Exhaustive tests and analyses confirmed the reality of the signal in another milestone for the growing field of gravitational wave astronomy.

"We have observed, on the fourth of January, 2017, another massive black hole-to-black hole binary coalescence, the merging of black holes roughly 20 and 30 times the mass of our sun," David Shoemaker, the spokesperson for the LIGO Scientific Collaboration, told reporters.

"The key thing to take away from this third event is we're really moving from novelty to new observational science, a new astronomy of gravitational waves."

The discovery was detailed in a paper accepted by the journal Physical Review Letters.

The ripples detected by LIGO indicate the single black hole formed by the merger has a mass of about 49 times that of the sun, midway between the black holes detected by LIGO in September and December 2015. Two times the mass of Earth's sun was converted directly into energy in a fraction of a second.

Black holes are among the most bizarre objects in the known universe. They are believed to form when massive stars run out of nuclear fuel at the end of their lives. Without the outward pressure generated by nuclear fusion to offset the inward pull of gravity, the core suddenly collapses as the star is blown apart.

LIGO's latest discovery "likely favors the theory that these two black holes formed separately in a dense stellar cluster, sank to the core of the cluster and then paired up rather than being formed together from the collapse of two already paired stars," said Laura Cadonati, a LIGO researcher at the Georgia Institute of Technology.

"This is an important clue in understanding how black holes form," she said. "We have found a new tile to put in the puzzle of understanding the formation mechanism."

Gravitational waves were predicted in 1916 by Einstein's general theory of relativity. The equations showed that massive bodies under acceleration, like binary black holes or the collapsing cores of huge stars in supernova explosions, would radiate gravitational energy in the form of waves distorting the fabric of space.

The waves would spread out in all directions, traveling at or near the speed of light. But detecting them is a major challenge.
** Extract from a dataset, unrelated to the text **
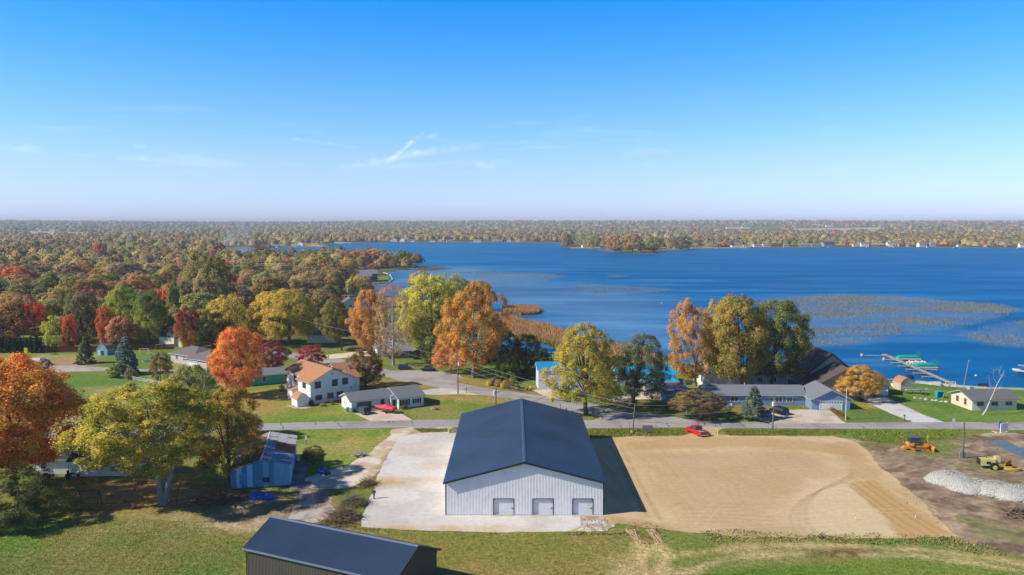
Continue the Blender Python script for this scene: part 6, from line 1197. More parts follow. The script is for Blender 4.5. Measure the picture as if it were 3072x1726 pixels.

By the time a wave from an event many light years away reaches Earth, its effects are vastly reduced, becoming hard-to-detect ripples rather than powerful waves.

To detect those ripples, the LIGO observatories were designed to measure changes in distance that are vastly smaller than the width of an atomic nucleus.

"Gravitational waves are distortions in the metric of space, in the medium that we live in," said Michael Landry, director of the LIGO observatory near Hanford. "Normally, we don't think of the nothing of space as having any properties at all, so it's quite counter intuitive that it could expand or contract or vibrate.

"But that's what Einstein's relativity tells us. When a gravitational wave passes, the medium that we live in is distorted, and that causes what looks to us like length changes."

By way of analogy, Landry likened spacetime to the canvas of a painting.

"If I stretch the medium of a painting, I can see the painting get distorted," he said. "It's the medium that's vibrating, that's really what a gravitational wave is, and so we register the passage of those gravitational waves by comparing the length of the two long arms of our L-shaped detector."